→ **The task**
All of the entries need to be written out again, exactly as they are.

Begin Stored rows

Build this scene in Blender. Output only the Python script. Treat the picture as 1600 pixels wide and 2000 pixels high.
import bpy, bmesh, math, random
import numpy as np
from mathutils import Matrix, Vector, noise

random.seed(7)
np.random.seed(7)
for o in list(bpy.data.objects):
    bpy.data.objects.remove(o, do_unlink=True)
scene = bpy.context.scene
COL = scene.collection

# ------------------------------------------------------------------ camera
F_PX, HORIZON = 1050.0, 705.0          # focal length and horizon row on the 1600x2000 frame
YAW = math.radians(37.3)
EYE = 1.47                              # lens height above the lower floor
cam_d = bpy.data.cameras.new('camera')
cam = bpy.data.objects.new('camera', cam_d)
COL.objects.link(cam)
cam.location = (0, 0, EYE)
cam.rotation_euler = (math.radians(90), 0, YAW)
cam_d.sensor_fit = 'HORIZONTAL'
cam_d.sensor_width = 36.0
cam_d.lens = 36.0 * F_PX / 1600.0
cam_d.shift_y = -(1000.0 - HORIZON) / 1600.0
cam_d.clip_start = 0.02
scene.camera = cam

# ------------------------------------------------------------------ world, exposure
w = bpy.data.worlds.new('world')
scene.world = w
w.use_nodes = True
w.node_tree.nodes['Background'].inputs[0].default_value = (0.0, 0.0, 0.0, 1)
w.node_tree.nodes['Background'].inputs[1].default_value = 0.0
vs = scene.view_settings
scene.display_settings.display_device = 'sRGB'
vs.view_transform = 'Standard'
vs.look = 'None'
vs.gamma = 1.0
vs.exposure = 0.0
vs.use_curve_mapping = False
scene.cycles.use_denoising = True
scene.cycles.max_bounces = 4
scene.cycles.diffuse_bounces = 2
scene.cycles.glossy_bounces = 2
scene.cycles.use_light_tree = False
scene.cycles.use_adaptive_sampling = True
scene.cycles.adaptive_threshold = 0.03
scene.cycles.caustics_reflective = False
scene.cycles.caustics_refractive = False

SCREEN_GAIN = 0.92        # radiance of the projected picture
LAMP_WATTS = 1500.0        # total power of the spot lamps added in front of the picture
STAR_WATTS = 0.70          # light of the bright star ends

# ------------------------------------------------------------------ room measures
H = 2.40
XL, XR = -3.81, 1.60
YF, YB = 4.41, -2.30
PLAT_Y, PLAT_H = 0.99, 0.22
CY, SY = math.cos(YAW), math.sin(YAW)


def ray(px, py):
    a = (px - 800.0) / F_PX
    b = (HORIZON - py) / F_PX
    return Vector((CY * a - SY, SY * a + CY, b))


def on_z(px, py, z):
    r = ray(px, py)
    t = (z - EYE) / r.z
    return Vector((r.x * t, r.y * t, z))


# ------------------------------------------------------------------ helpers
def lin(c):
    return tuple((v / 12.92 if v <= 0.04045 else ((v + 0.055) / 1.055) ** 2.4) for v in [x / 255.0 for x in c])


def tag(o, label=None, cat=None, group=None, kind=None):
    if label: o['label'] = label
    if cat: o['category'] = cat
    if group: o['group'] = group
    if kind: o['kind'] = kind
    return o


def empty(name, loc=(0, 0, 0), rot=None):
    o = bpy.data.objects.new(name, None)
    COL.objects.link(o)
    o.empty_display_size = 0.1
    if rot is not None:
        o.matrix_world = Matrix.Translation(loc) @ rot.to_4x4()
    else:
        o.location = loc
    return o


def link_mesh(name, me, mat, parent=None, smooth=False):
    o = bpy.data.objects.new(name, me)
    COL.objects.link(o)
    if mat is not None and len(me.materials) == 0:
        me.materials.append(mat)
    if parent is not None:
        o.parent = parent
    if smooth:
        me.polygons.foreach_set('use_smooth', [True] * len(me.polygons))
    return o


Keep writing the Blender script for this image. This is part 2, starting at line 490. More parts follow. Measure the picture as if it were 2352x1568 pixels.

End Stored rows

→ **The completed task**
Build this scene in Blender. Output only the Python script. Treat the picture as 1600 pixels wide and 2000 pixels high.
import bpy, bmesh, math, random
import numpy as np
from mathutils import Matrix, Vector, noise

random.seed(7)
np.random.seed(7)
for o in list(bpy.data.objects):
    bpy.data.objects.remove(o, do_unlink=True)
scene = bpy.context.scene
COL = scene.collection

# ------------------------------------------------------------------ camera
F_PX, HORIZON = 1050.0, 705.0          # focal length and horizon row on the 1600x2000 frame
YAW = math.radians(37.3)
EYE = 1.47                              # lens height above the lower floor
cam_d = bpy.data.cameras.new('camera')
cam = bpy.data.objects.new('camera', cam_d)
COL.objects.link(cam)
cam.location = (0, 0, EYE)
cam.rotation_euler = (math.radians(90), 0, YAW)
cam_d.sensor_fit = 'HORIZONTAL'
cam_d.sensor_width = 36.0
cam_d.lens = 36.0 * F_PX / 1600.0
cam_d.shift_y = -(1000.0 - HORIZON) / 1600.0
cam_d.clip_start = 0.02
scene.camera = cam

# ------------------------------------------------------------------ world, exposure
w = bpy.data.worlds.new('world')
scene.world = w
w.use_nodes = True
w.node_tree.nodes['Background'].inputs[0].default_value = (0.0, 0.0, 0.0, 1)
w.node_tree.nodes['Background'].inputs[1].default_value = 0.0
vs = scene.view_settings
scene.display_settings.display_device = 'sRGB'
vs.view_transform = 'Standard'
vs.look = 'None'
vs.gamma = 1.0
vs.exposure = 0.0
vs.use_curve_mapping = False
scene.cycles.use_denoising = True
scene.cycles.max_bounces = 4
scene.cycles.diffuse_bounces = 2
scene.cycles.glossy_bounces = 2
scene.cycles.use_light_tree = False
scene.cycles.use_adaptive_sampling = True
scene.cycles.adaptive_threshold = 0.03
scene.cycles.caustics_reflective = False
scene.cycles.caustics_refractive = False

SCREEN_GAIN = 0.92        # radiance of the projected picture
LAMP_WATTS = 1500.0        # total power of the spot lamps added in front of the picture
STAR_WATTS = 0.70          # light of the bright star ends

# ------------------------------------------------------------------ room measures
H = 2.40
XL, XR = -3.81, 1.60
YF, YB = 4.41, -2.30
PLAT_Y, PLAT_H = 0.99, 0.22
CY, SY = math.cos(YAW), math.sin(YAW)


def ray(px, py):
    a = (px - 800.0) / F_PX
    b = (HORIZON - py) / F_PX
    return Vector((CY * a - SY, SY * a + CY, b))


def on_z(px, py, z):
    r = ray(px, py)
    t = (z - EYE) / r.z
    return Vector((r.x * t, r.y * t, z))


# ------------------------------------------------------------------ helpers
def lin(c):
    return tuple((v / 12.92 if v <= 0.04045 else ((v + 0.055) / 1.055) ** 2.4) for v in [x / 255.0 for x in c])


def tag(o, label=None, cat=None, group=None, kind=None):
    if label: o['label'] = label
    if cat: o['category'] = cat
    if group: o['group'] = group
    if kind: o['kind'] = kind
    return o


def empty(name, loc=(0, 0, 0), rot=None):
    o = bpy.data.objects.new(name, None)
    COL.objects.link(o)
    o.empty_display_size = 0.1
    if rot is not None:
        o.matrix_world = Matrix.Translation(loc) @ rot.to_4x4()
    else:
        o.location = loc
    return o


def link_mesh(name, me, mat, parent=None, smooth=False):
    o = bpy.data.objects.new(name, me)
    COL.objects.link(o)
    if mat is not None and len(me.materials) == 0:
        me.materials.append(mat)
    if parent is not None:
        o.parent = parent
    if smooth:
        me.polygons.foreach_set('use_smooth', [True] * len(me.polygons))
    return o


Keep writing the Blender script for this image. This is part 2, starting at line 490. More parts follow. Measure the picture as if it were 2352x1568 pixels.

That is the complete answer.